6. Discovery may be taken in accordance with the Federal Rules of Civil Procedure. No further court order under Federal Rule of Civil Procedure 30(a)(2) or Local Rule 16 is required before the parties may conduct discovery.

7. Plaintiff is responsible for prosecuting this case. Plaintiff must promptly keep the Court informed of any change of address and must comply with the Court's orders in a timely fashion. Failure to do so may result in the dismissal of this action for failure to prosecute pursuant to Federal Rule of Civil Procedure 41(b). Plaintiff must file a notice of change of address in every pending case every time he is moved to a new facility.

8. Any motion for an extension of time must be filed no later than the deadline sought to be extended and must be accompanied by a showing of good cause.

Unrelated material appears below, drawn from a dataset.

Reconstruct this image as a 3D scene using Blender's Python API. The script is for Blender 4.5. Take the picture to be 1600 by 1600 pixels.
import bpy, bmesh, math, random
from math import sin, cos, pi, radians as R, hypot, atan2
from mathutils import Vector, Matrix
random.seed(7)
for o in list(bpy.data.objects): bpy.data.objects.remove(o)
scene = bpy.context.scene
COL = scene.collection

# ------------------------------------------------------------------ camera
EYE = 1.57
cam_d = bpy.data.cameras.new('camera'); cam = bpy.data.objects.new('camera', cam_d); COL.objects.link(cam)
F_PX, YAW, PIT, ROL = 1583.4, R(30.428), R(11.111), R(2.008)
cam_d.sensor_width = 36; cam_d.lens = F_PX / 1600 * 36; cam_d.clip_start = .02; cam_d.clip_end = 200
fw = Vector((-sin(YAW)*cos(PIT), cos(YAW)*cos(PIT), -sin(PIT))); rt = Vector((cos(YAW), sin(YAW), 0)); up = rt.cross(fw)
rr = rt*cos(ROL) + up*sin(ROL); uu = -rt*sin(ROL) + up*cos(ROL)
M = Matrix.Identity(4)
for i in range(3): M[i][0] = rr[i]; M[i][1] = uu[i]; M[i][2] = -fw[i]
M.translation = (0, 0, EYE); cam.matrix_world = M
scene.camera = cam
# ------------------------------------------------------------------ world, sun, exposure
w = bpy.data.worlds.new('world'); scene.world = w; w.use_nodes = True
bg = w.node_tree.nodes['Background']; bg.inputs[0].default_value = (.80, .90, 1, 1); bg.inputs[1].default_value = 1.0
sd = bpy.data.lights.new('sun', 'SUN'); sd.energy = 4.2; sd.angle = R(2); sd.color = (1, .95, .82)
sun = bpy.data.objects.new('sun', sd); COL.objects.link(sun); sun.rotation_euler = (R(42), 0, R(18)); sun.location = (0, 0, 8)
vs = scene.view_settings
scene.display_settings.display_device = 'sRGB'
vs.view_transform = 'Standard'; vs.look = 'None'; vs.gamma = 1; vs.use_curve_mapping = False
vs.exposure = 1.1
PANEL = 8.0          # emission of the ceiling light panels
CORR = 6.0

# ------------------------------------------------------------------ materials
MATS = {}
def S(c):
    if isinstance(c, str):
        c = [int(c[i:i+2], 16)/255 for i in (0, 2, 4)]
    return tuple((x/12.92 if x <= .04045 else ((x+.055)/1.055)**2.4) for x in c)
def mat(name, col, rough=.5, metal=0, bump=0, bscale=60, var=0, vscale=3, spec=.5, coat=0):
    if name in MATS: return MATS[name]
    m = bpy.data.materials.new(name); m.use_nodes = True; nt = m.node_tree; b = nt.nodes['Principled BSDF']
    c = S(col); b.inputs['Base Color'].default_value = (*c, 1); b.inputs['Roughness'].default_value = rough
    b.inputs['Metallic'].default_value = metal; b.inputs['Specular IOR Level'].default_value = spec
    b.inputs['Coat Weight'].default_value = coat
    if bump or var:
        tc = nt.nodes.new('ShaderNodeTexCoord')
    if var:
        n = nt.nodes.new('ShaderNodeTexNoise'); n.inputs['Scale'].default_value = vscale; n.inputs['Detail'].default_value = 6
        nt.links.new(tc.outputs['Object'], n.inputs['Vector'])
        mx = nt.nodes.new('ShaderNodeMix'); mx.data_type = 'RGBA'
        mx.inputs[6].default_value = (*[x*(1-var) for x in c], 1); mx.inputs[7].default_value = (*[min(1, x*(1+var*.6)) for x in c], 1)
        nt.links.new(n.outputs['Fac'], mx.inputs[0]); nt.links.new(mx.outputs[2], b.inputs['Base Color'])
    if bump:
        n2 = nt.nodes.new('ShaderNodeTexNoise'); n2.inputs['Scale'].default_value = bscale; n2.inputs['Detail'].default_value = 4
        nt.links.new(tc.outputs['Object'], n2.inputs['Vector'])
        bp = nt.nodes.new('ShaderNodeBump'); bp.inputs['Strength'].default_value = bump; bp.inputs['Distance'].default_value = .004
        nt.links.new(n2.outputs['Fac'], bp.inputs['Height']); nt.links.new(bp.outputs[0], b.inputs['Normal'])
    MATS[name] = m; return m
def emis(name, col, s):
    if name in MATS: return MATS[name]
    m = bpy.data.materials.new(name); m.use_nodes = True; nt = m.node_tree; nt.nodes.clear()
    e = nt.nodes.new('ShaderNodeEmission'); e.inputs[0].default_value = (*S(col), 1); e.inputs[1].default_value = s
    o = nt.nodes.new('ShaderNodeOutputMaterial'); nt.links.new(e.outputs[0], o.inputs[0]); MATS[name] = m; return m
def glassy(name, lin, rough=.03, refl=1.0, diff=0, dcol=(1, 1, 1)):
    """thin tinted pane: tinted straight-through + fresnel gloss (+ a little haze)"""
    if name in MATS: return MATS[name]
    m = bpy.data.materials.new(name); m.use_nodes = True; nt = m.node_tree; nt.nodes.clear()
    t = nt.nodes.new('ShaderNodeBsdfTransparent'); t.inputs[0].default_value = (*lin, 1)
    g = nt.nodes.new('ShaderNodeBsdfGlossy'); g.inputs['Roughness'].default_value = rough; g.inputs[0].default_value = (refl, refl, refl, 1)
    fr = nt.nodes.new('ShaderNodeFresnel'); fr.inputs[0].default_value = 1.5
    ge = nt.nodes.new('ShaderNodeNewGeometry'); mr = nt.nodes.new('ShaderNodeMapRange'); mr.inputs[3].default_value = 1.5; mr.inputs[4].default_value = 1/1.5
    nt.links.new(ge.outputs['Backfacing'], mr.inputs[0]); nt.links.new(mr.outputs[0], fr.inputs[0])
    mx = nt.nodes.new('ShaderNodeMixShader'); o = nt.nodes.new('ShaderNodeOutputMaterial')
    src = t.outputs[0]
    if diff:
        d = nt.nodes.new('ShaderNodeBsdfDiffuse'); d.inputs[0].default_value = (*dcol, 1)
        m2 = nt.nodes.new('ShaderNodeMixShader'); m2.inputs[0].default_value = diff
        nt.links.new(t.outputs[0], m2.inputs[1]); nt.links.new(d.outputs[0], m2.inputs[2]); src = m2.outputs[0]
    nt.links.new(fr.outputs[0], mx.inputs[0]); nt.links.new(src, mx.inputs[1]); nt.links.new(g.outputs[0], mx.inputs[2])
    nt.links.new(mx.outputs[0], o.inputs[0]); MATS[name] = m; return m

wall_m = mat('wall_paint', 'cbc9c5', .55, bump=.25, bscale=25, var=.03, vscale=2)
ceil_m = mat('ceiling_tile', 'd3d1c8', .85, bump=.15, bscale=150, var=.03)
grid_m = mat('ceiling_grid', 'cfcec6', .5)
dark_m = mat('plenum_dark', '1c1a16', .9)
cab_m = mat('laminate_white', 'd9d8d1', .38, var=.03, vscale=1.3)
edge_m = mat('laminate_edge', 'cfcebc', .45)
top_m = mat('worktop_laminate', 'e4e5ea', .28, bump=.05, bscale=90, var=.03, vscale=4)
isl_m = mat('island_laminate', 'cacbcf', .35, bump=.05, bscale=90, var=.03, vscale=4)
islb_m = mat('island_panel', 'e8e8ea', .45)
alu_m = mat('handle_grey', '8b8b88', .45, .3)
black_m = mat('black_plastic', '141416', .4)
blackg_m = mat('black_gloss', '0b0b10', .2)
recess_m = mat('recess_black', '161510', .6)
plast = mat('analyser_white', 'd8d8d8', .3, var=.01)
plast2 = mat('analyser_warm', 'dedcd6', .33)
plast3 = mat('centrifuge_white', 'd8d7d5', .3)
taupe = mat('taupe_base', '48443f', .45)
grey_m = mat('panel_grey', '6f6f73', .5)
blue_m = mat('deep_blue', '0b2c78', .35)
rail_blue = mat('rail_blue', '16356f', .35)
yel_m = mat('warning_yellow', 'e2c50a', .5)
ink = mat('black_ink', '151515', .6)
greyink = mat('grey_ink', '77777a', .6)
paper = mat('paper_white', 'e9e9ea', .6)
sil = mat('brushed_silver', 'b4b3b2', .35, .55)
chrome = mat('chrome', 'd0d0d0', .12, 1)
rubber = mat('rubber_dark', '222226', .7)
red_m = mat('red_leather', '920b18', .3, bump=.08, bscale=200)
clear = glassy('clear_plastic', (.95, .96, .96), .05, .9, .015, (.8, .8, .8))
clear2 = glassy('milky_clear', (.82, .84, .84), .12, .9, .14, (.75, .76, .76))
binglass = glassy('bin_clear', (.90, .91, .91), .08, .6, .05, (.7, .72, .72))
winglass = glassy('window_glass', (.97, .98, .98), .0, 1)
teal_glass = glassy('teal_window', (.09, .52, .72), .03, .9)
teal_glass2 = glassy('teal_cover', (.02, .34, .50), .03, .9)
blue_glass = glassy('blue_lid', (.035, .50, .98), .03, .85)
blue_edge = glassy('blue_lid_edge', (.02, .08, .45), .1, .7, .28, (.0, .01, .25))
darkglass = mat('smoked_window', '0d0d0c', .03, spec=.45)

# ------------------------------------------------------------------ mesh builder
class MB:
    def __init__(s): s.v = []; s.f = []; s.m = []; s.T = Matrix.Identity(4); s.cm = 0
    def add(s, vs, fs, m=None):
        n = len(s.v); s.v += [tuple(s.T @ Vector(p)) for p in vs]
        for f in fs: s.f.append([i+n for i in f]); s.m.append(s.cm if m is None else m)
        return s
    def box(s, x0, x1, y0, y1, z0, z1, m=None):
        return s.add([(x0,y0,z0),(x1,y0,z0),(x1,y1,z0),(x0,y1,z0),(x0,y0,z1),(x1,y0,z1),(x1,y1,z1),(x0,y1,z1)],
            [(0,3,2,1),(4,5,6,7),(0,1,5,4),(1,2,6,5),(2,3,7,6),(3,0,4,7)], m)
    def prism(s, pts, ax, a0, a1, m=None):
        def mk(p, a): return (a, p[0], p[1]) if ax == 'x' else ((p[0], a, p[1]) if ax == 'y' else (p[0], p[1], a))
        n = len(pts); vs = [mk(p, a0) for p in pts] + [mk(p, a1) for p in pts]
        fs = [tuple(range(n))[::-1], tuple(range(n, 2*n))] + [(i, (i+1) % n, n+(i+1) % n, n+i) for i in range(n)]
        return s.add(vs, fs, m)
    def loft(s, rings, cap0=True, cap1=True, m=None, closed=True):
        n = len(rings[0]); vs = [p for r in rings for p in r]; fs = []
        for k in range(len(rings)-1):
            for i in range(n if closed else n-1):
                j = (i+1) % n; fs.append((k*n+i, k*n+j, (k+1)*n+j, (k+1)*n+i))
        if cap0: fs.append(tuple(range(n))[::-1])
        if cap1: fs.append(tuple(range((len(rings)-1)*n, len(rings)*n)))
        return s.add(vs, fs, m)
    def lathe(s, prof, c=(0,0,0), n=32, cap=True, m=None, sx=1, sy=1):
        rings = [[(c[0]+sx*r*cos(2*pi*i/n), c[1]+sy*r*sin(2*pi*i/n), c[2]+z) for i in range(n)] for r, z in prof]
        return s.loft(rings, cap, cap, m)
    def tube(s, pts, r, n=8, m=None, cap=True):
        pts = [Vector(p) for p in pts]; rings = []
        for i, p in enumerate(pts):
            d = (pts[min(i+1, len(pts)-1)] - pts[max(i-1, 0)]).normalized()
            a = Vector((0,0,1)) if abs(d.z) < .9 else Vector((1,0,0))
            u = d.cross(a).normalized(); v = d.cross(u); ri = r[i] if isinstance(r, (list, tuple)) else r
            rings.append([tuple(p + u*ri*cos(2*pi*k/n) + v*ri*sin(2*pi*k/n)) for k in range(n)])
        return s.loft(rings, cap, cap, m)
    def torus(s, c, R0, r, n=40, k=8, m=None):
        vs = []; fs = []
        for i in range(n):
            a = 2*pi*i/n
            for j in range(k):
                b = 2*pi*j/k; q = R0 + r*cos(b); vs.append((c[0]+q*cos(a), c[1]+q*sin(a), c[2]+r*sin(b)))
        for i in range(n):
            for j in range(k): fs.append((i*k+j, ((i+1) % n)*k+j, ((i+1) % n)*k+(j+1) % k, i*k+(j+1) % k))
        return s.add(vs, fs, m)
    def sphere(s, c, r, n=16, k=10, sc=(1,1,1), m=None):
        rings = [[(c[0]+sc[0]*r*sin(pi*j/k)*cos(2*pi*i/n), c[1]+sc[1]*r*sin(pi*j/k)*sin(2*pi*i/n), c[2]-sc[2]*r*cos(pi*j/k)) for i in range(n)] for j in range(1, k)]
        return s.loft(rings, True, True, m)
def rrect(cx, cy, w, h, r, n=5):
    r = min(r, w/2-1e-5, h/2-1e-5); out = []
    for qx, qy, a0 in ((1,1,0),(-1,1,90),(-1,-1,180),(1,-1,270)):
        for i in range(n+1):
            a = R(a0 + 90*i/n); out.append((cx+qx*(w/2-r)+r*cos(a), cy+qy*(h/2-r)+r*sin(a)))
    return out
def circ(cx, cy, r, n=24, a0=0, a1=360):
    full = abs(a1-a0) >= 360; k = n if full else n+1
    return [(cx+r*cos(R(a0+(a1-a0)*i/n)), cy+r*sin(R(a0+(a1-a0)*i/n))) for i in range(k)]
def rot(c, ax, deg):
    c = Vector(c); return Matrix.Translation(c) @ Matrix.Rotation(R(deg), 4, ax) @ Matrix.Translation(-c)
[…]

9. Plaintiff is cautioned that he must include the case name and case number for this case on any document he submits to the Court for consideration in this case.

IT IS SO ORDERED.

FootNotes


1. The Court notes that plaintiff specifically states that he is "asserting a backward-looking denial of access claim." SAC at 12.
2. If defendants assert that plaintiff failed to exhaust his available administrative remedies as required by 42 U.S.C. § 1997e(a), defendants must raise such argument in a motion for summary judgment, pursuant to the Ninth Circuit's recent opinion in Albino v. Baca, 747 F.3d 1162 (9th Cir. 2014) (en banc) (overruling Wyatt v. Terhune, 315 F.3d 1108, 1119 (9th Cir. 2003), which held that failure to exhaust available administrative remedies under the Prison Litigation Reform Act, should be raised by a defendant as an unenumerated Rule 12(b) motion). Such a motion should also incorporate a modified Wyatt notice in light of Albino. See Wyatt v. Terhune, 315 F.3d 1108, 1120, n.14 (9th Cir. 2003); Stratton v. Buck, 697 F.3d 1004, 1008 (9th Cir. 2012).